Stated exercise:
Pictures aside, quote the whole listing exactly.
------------------------
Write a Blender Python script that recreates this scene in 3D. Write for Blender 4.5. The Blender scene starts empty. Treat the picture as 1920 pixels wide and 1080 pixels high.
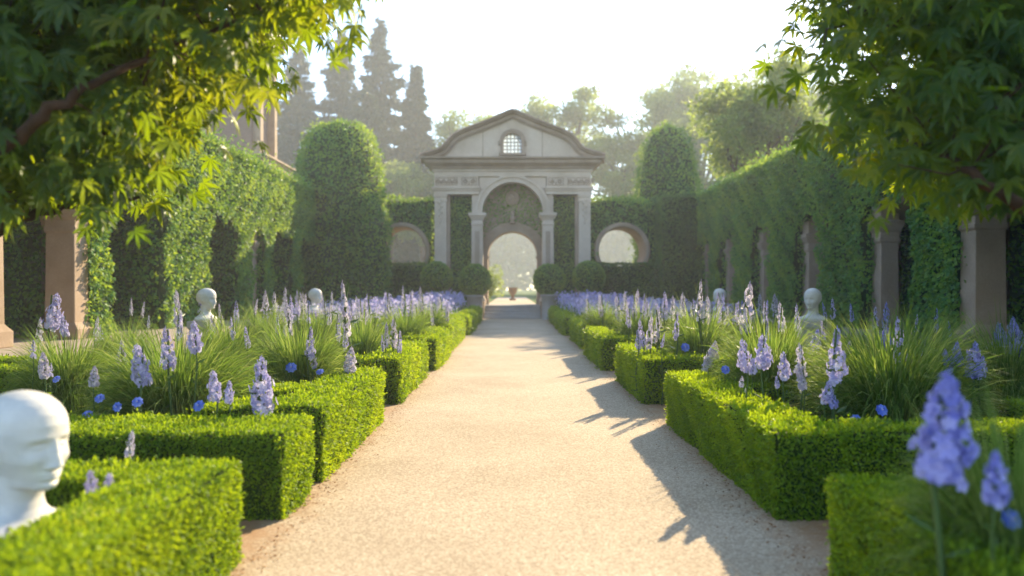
import bpy, math, random
import numpy as np
from mathutils import Vector, Matrix
R = math.radians
scene = bpy.context.scene
COL = scene.collection
rng = np.random.default_rng(11)
random.seed(5)

# ------------------------------------------------------------------ camera, light, air
CAMZ, FPX = 1.55, 1400.0
cam_data = bpy.data.cameras.new("camera")
cam_data.sensor_width = 36.0
cam_data.lens = FPX / 1920 * 36
cam_data.clip_end = 2000
cam_data.clip_start = 0.05
cam_data.dof.use_dof = True
cam_data.dof.focus_distance = 8.5
cam_data.dof.aperture_fstop = 0.85
cam = bpy.data.objects.new("camera", cam_data)
cam.location = (0, 0, CAMZ)
cam.rotation_euler = (R(90), 0, 0)
COL.objects.link(cam)
scene.camera = cam

SUN_AZ, SUN_EL = R(30), R(27)          # azimuth measured from +Y towards +X
sun_dir = Vector((math.sin(SUN_AZ) * math.cos(SUN_EL), math.cos(SUN_AZ) * math.cos(SUN_EL), math.sin(SUN_EL)))
world = bpy.data.worlds.new("World")
scene.world = world
world.use_nodes = True
wn = world.node_tree.nodes
wl = world.node_tree.links
sky = wn.new("ShaderNodeTexSky")
sky.sky_type = 'NISHITA'
sky.sun_disc = False
sky.sun_elevation = SUN_EL
sky.sun_rotation = SUN_AZ
sky.air_density = 1.0
sky.dust_density = 0.25
sky.ozone_density = 1.6
wl.new(sky.outputs[0], wn["Background"].inputs[0])
wn["Background"].inputs[1].default_value = 0.15
sl = bpy.data.lights.new("sun", 'SUN')
sl.energy = 4.4
sl.angle = R(0.5)
sl.color = (1.0, 0.82, 0.52)
sun = bpy.data.objects.new("sun", sl)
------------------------
Exercise output:
Write a Blender Python script that recreates this scene in 3D. Write for Blender 4.5. The Blender scene starts empty. Treat the picture as 1920 pixels wide and 1080 pixels high.
import bpy, math, random
import numpy as np
from mathutils import Vector, Matrix
R = math.radians
scene = bpy.context.scene
COL = scene.collection
rng = np.random.default_rng(11)
random.seed(5)

# ------------------------------------------------------------------ camera, light, air
CAMZ, FPX = 1.55, 1400.0
cam_data = bpy.data.cameras.new("camera")
cam_data.sensor_width = 36.0
cam_data.lens = FPX / 1920 * 36
cam_data.clip_end = 2000
cam_data.clip_start = 0.05
cam_data.dof.use_dof = True
cam_data.dof.focus_distance = 8.5
cam_data.dof.aperture_fstop = 0.85
cam = bpy.data.objects.new("camera", cam_data)
cam.location = (0, 0, CAMZ)
cam.rotation_euler = (R(90), 0, 0)
COL.objects.link(cam)
scene.camera = cam

SUN_AZ, SUN_EL = R(30), R(27)          # azimuth measured from +Y towards +X
sun_dir = Vector((math.sin(SUN_AZ) * math.cos(SUN_EL), math.cos(SUN_AZ) * math.cos(SUN_EL), math.sin(SUN_EL)))
world = bpy.data.worlds.new("World")
scene.world = world
world.use_nodes = True
wn = world.node_tree.nodes
wl = world.node_tree.links
sky = wn.new("ShaderNodeTexSky")
sky.sky_type = 'NISHITA'
sky.sun_disc = False
sky.sun_elevation = SUN_EL
sky.sun_rotation = SUN_AZ
sky.air_density = 1.0
sky.dust_density = 0.25
sky.ozone_density = 1.6
wl.new(sky.outputs[0], wn["Background"].inputs[0])
wn["Background"].inputs[1].default_value = 0.15
sl = bpy.data.lights.new("sun", 'SUN')
sl.energy = 4.4
sl.angle = R(0.5)
sl.color = (1.0, 0.82, 0.52)
sun = bpy.data.objects.new("sun", sl)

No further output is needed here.